Dan telepon yang terakhir, telepon keempat sekitar pukul 8:30 malam.

“Ime chan… ini Ryoko”

“Ah Ryoko san…………..” ntah aku bicara apa saja saat pertama dengar suaranya. Dia juga berkata bahwa lega sudah mendengar suara. Hari Senin sore itu3x24 jam setelah gempa, telepon dan listrik menyala kembali. Dia juga bercerita bahwa dia dan Taku (adik Gen) sudah pergi jalan-jalan makan di restoran untuk menghibur diri setelah terkurung di apartemennya. Setelah gempa sampai Minggu, Taku harus bekerja terus di penerbitan surat kabar terbesar di Tohoku.

“Memang benar apa yang dikatakan orang-orang tentang trauma PTSD (Post Traumatic Stress Disorder). Saya mulai merasakan sekarang. Waktu gempa kami harus berusaha sendiri untuk tetap hidup, tanpa tahu keadaan sekeliling. Dalam gelap dunia hanya dunia kami. Tapi begitu keluar lalu melihat kerusakan di luar, apalagi ke kantor lurah dan menonton TV, melihat tayangan tsunami….. kami benar-benar kaget. Tidak menyangka bahwa ada yang LEBIH parah dari kami sampai segitunya. Penderitaan kami tidak ada apa-apanya. Kami harus bersyukur. ”

“Ya memang mungkin setelah ini kamu akan capek, atau sakit karena beban berat seakan terambil. Harus berusaha juga menghibur diri sendiri, tapi jangan ditahan. Kalau mau bicara silakan telepon saja.”

“Iya , tadi juga anak kami (2 th)  melihat tempat-tempat yang rusak itu dan bilang, Mama ini rusak karena gempa ya?. Kemarin kami juga sempat pergi ke gereja dan mengetahui bahwa pastor kami terbawa tsunami. Ada beberapa umat juga yang tinggal di pantai belum ditemukan. Kami merasa sedih”

“Ya aku tahu pasti sedih mengetahui orang-orang yang kita kenal sudah tiada. Tapi kami di sini semua merasa lega karena kamu dan suamimu selamat. Ada sedih ada lega. Bukan gembir, karena tidak ada yang gembira akan kematian orang lain, seberapa tidak kenalnya dia. Tapi ya, mati dan hidup di tangan Tuhan. Buktinya kamu masih bisa hidup dan tertolong. Biasanya kan Taku tidak ada di rumah jam segitu.”

“Taku waktu itu sudah akan berangkat ke kantor (karena dia sering shift malam, jadi pas kena shift malam).
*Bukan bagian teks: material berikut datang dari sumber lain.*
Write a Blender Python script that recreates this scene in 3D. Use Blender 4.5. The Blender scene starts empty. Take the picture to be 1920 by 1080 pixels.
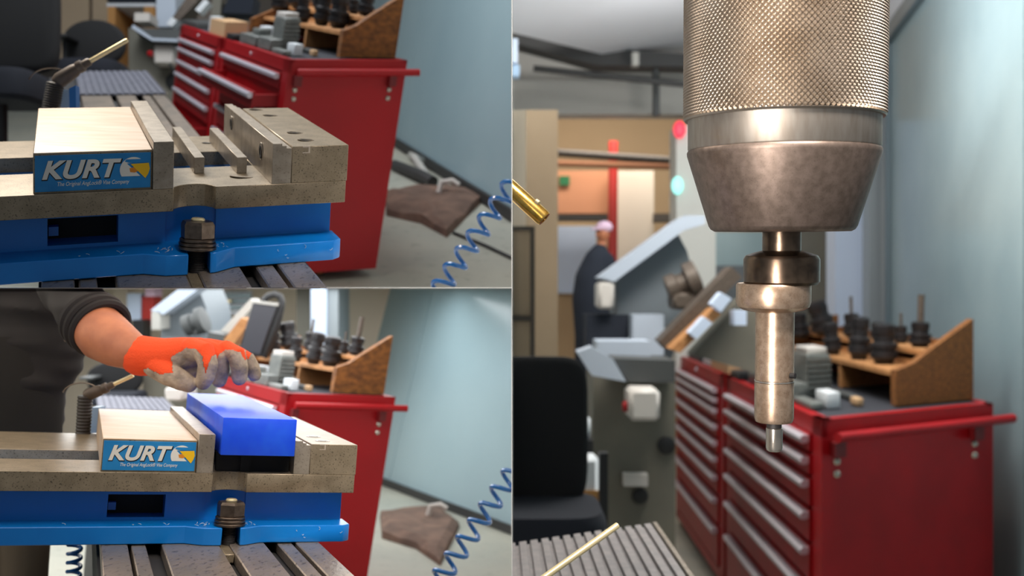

Karena bapak saya ulang tahun, maka saya minta Taku bicara di telepon dulu dengan bapak saya. Sesudah selesai, kami berjalan menuju pintu apartemen. Di lorong menuju pintu ada semacam ruang bulat yang cukup besar. Pas kami berada di situ gempa terjadi, sehingga kami bertiga hanya bisa meringkuk di situ. Tapi ternyata tempat itu adalah tempat yang paling aman. Di kamar lain semua lemari dan barang-barang sudah berjatuhan kemana-mana. Seandainya Taku berangkat 3 menit saja lebih cepat dia pasti ada dalam lift dan tidak bisa keluar. Dan kami tidak bisa saling berhubungan…..”

“Tuhan sudah mengaturnya ya. Tuhan melindungi kamu, kita semua. Aku juga bersyukur bahwa aku cepat memberitahu keadaan kami ke orang tua di Jakarta. Kamu juga langsung kirim email kepada kami sehingga kami tahu kamu juga aman, dan bertiga bersama. Kabar itu saja sangat melegakan, dan kami semua percaya kalian pasti bisa mengatasi kehidupan selanjutnya meskipun tidak ada kabar. ”

“Untung saja persediaan makanan dan air banyak. Jadi kami tidak kekurangan. Senter juga penting sekali. Karena di rumah juga ada selimut dan bisa berusaha menghangatkan badan kami.”

Kemudian aku juga bisa berbicara dengan Taku, suaminya… Dia juga terdengar terharu dan menahan tangis. Karena dia pernah bertugas di  daerah-daerah yang disapu tsunami, Ishinomaki dan Onagawa. Dia sangat shock mengetahui tsunami itu yang menghapus semua kenangannya, tempat kerjanya dulu, rumahnya dulu, dan teman-teman, kenalannya di sana belum bisa dihubungi…..

Empat telepon hari Senin itu, masing-masing berbeda tema dan kadarnya, tapi sangat berarti dalam kehidupanku.

Meteran gas yang langsung otomatis berhenti waktu gempa besar. Setelah gempa selesai bisa nyalakan lagi sendiri, dengan menekan tombol yang ada.